Nucleophilic Acyl Substitution

Answer 12

• Many of the reactions in which carboxylic acids (and their derivatives) participate proceed via a single mechanism: nucleophilic acyl substitution.
• The difference from nucleophilic addition to an aldehyde or ketone focuses on the existence of a leaving group in carboxylic acids and their derivatives.
• In this case, after opening the carbonyl via nucleophilic attack and forming a tetrahedral intermediate, the carbonyl can reform, thereby kicking off the leaving group.
• In these reactions, the nucleophilic molecule replaces the leaving group of an acyl derivative.
• These reactions are favored by a good leaving group - weak bases (conjugate of strong acids) make good leaving groups.
• They are also favored in either acidic or basic conditions, which can alter the reactivity of the electrophile and nucleophile.

Question 13

Acyl Derivative

Answer 13

• Encompass all molecules with a carboxylic-derived carbonyl, including carboxylic acids, amides, esters, anhydrides and others.

Question 14

Amides

Answer 14

• Carboxylic acids can be converted into amides if the incoming nucleophile is ammonia (NH3) or an amine.
• This can be carried out in either an acidic or basic solution to drive the reaction forward.
• Amides are named by replacing the -oic acid suffix with -amide in the name of the parent carboxylic acid.

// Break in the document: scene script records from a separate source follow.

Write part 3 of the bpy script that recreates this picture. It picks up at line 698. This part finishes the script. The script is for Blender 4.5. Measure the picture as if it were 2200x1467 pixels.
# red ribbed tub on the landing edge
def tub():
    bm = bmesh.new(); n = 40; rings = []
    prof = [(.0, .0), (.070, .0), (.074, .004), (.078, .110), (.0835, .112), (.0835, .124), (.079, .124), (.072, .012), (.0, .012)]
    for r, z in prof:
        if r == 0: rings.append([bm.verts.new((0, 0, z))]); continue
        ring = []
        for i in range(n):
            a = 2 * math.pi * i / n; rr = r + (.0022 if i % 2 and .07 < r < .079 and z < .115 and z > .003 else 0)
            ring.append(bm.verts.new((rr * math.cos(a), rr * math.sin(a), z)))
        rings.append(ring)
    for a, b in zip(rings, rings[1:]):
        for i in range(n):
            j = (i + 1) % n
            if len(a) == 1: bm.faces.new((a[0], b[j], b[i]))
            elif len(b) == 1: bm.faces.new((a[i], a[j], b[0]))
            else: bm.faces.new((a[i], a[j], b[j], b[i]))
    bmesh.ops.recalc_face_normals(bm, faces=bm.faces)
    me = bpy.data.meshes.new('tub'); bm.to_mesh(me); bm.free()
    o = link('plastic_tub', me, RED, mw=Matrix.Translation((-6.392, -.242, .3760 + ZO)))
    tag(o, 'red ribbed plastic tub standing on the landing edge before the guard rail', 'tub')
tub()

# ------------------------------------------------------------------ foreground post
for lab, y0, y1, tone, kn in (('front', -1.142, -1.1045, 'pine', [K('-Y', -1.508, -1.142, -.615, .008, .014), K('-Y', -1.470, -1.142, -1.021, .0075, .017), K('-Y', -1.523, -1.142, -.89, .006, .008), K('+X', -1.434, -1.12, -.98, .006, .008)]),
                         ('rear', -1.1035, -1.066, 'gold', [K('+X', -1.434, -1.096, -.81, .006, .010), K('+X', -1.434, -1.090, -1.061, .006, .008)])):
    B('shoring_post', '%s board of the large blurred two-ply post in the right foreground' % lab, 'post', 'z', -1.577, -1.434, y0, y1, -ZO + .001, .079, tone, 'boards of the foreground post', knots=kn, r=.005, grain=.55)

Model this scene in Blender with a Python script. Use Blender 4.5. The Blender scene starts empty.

Any alkyl groups on the nitrogen are placed at the beginning of the name with the prefix N-.

Question 15

Resonance of Amides

Answer 15

• Amides exist in a resonance state where delocalization of electrons occurs between the oxygen and nitrogen atoms.

Question 16

Lactams

Answer 16

• Amides that are cyclic are called lactams and are named by replacing -oic acid with -lactam.
• They may also be named by indicating the specific carbon that is bonded during cyclization of the compound.

Question 17

Esters

Answer 17

• A hybrid between a carboxylic acid and an ether (ROR’), which can be made by reacting carboxylic acids with alcohols under acidic conditions.
• Named in the same manner as salts of carboxylic acids. The ester shown in the reaction below has the common name ethyl acetate or the IUPAC name ethyl ethanoate.

Question 18

Esterification

Answer 18

• A condensation reaction with water as a side product.
• In acidic solutions, the carbonyl oxygen can be protonated, which enhances the polarity of the bond, thereby placing additional positive charge on the carbonyl carbon and increasing its susceptibility to nucleophilic attack.
• This condensation reaction occurs most rapidly with primary alcohols.

Question 19

Lactones

Answer 19

• Esters that are cyclic.
• Named by replacing -oic acid with -lactone.

Question 20

Anhydrides

Answer 20

• Can be formed by the condensation of two carboxylic acids.
• Named by replacing the acid at the end of the name of the parent carboxylic acid with anhydride, whether cyclic or linear.

Question 21

Reduction

Answer 21

• Carboxylic acids can be reduced to primary alcohols by the use of LiAlH4.
• Aldehyde intermediates may be formed in the course of this reaction, but they will be reduced to the alcohol.
• The reaction occurs by nucleophilic addition of hydride to the carbonyl group.
• Gentler reducing agents like NaBH4 are not strong enough to reduce carboxylic acids.

Question 22

Decarboxylation

Answer 22

• Describes the complete loss of the carbonyl group as carbon dioxide.
• Common way of getting rid of a carbon from the parent chain.
• 1,3-dicarboxylic acids and other β-keto acids may spontaneously decarboxylate when heated.
• Under these conditions, the carboxyl group is lost and replaced with hydrogen.
• Because both the electrophile and nucleophile are in the same molecule, the reaction proceeds through a six-membered ring in its transition state.
• The enol that is initially formed from the destruction of the ring tautomerizes to the more stable keto form.

Question 23

Saponification

Answer 23

• When long-chain carboxylic acids react with sodium or potassium hydroxide, a salt is formed.

Question 24

Soap Micelle

Answer 24

• When placed in aqueous solution, soap molecules arrange themselves into spherical structures called micelles.